I Hear From The Dissatisfied

Ann Landers Creators Syndicate

Dear Ann Landers: For years, I’ve been reading letters in your column from men who complain that their wives are “cold fish” and from women who are desperate because their husbands are selfish lovers and make no effort to satisfy them. Whenever I read those letters, I compose a response in my head. Today, I’m putting it on paper.

How sad that so many people equate sex with love. I was married for 35 years to a considerate, caring man. We had a wonderful love life. When he died, I never once grieved for the lack of sex, but I did long to be held in his arms at night and be comforted by his embrace.

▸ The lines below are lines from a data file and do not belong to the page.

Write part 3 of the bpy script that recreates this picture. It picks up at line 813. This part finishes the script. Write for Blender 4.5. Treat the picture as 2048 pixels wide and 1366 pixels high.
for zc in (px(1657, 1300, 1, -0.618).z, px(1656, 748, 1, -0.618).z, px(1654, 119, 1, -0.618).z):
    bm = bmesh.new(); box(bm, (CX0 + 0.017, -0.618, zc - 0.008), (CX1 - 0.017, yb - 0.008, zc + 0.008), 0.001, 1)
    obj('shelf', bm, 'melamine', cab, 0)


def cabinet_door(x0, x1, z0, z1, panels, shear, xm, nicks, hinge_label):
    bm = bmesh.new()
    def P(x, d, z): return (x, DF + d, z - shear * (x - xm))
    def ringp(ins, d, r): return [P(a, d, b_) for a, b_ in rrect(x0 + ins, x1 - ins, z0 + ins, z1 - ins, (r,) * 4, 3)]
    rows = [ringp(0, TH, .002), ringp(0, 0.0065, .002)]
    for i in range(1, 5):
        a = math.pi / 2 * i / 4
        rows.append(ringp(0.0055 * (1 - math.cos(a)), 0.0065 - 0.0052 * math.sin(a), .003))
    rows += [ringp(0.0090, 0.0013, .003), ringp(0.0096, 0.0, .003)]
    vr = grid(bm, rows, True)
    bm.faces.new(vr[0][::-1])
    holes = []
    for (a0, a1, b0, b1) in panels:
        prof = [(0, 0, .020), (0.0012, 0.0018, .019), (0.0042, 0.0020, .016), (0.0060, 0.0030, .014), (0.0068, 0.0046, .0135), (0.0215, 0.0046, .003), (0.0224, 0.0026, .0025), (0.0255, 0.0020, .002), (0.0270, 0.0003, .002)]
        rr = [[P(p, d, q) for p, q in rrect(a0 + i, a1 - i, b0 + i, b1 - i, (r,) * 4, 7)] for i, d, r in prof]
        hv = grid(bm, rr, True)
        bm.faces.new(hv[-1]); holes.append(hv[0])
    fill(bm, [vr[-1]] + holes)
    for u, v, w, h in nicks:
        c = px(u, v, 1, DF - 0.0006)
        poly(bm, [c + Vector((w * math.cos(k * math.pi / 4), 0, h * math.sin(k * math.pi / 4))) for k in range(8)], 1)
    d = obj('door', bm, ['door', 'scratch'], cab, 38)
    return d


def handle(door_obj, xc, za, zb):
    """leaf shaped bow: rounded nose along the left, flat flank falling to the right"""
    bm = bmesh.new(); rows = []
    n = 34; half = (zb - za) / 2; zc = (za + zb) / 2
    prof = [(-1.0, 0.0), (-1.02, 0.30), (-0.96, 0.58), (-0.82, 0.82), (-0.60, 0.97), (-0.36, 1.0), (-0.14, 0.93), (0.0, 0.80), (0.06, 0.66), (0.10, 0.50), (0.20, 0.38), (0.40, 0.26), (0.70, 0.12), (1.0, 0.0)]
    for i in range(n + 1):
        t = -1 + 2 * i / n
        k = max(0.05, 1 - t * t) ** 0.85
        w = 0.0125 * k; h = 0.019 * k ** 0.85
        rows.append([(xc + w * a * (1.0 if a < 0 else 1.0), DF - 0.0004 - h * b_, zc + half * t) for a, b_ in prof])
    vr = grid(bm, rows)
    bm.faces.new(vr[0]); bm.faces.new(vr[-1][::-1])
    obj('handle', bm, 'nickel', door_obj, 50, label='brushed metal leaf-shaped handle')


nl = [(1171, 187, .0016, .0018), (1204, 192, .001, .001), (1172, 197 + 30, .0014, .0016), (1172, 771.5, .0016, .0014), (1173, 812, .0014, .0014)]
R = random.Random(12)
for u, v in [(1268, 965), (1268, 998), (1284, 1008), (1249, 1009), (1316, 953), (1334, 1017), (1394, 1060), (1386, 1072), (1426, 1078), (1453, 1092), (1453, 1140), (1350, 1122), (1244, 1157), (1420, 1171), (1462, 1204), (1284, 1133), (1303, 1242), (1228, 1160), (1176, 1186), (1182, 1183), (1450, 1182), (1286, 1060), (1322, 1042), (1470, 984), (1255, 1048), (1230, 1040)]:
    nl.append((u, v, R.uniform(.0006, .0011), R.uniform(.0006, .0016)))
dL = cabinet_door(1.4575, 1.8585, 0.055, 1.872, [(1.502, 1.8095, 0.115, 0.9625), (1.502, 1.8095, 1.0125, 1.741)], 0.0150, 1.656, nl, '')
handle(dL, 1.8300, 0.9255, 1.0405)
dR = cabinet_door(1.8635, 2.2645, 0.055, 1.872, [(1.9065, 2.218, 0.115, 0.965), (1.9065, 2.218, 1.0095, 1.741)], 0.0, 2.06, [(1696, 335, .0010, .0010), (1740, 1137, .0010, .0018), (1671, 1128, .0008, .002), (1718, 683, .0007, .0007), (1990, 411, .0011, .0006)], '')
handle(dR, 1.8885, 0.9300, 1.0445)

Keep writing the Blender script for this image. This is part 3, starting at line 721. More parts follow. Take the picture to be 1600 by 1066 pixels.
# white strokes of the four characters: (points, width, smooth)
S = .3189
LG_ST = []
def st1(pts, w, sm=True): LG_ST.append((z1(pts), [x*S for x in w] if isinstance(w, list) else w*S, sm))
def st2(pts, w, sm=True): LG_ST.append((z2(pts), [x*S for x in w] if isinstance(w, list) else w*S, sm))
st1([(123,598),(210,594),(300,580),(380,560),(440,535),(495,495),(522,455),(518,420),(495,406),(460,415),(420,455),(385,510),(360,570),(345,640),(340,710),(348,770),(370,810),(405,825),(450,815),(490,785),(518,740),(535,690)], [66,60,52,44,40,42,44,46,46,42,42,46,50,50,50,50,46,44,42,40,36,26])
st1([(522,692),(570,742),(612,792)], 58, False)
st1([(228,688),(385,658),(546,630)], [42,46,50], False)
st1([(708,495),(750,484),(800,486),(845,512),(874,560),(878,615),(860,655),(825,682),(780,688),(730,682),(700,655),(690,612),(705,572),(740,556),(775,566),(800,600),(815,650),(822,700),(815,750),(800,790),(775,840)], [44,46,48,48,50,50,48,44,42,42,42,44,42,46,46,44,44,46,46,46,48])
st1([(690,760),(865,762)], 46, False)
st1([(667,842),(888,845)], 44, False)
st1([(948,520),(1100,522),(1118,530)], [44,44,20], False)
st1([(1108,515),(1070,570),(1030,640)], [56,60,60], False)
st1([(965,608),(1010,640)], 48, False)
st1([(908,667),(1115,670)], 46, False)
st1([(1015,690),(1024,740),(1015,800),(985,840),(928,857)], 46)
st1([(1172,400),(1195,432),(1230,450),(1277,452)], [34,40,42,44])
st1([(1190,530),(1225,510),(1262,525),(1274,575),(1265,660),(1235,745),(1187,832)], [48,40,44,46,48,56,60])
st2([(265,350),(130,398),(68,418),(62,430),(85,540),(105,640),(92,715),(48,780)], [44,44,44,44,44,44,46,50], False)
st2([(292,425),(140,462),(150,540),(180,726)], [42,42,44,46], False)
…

Three years after my darling passed away, I met a loving, kind, gentle man. His wife had passed on, also. I never fantasized about sex with him, but I did love the feel of his arms around me and the wonderful sound of his voice. When he asked me to marry him, he told me he was impotent due to diabetes. I was only 56 at the time, so I did give some serious thought to what I would be missing. I decided that sex was not what I was longing for. What I wanted more than anything was someone to love me and be a partner in life.

We’ve been married for six years, and the best time for me is when I lie in his arms at night. How wonderful it is to see his face across the table, hear his strong voice as we work in the garden together or see his loving smile across a room.

Too bad the world is looking at lust and seeing it as love. No wonder there are so many unhappy people out there. I don’t believe we are the only two who feel this way. I’m sure we are one couple among many, so please sign my name - Legion

Dear Legion: Of course, you aren’t the only happily married couple around, but very few happily marrieds write to me. It’s the unfulfilled, disenchanted, disappointed and downright miserable who feel the need to unburden themselves.

You were fortunate to have found two fine men who were looking for love, not sex. Many women would settle for one.

Dear Ann Landers: Thanks for striking a blow for the average citizen against “moron judges.” Here’s more evidence for your crusade: Santa Clara County in California (San Jose area) sought to ban gun shows at the county fairgrounds. The county officials were concerned about someone getting hurt accidentally or otherwise.

U.S. District Court Judge James Ware issued a preliminary injunction against the county stating that such a ban infringes on the free speech rights of gun dealers. What do gun sales have to do with free speech, you ask? The judge’s “reasoning” was that a gun may not be sold in silence without any exchange of verbal communication, hence banning the gun shows is banning free speech.

The judge’s ridiculous contention can be applied to other situations, since drug sales, for example, involve some type of verbal communication or since the rapist may speak to his victim - the possibilities are endless. We are all placed in harm’s way by these morons. - M.H.

Dear M.H.: I agree wholeheartedly. Unfortunately, some of those morons are appointed for life, and there is no way we can get rid of them. We have a few in Chicago.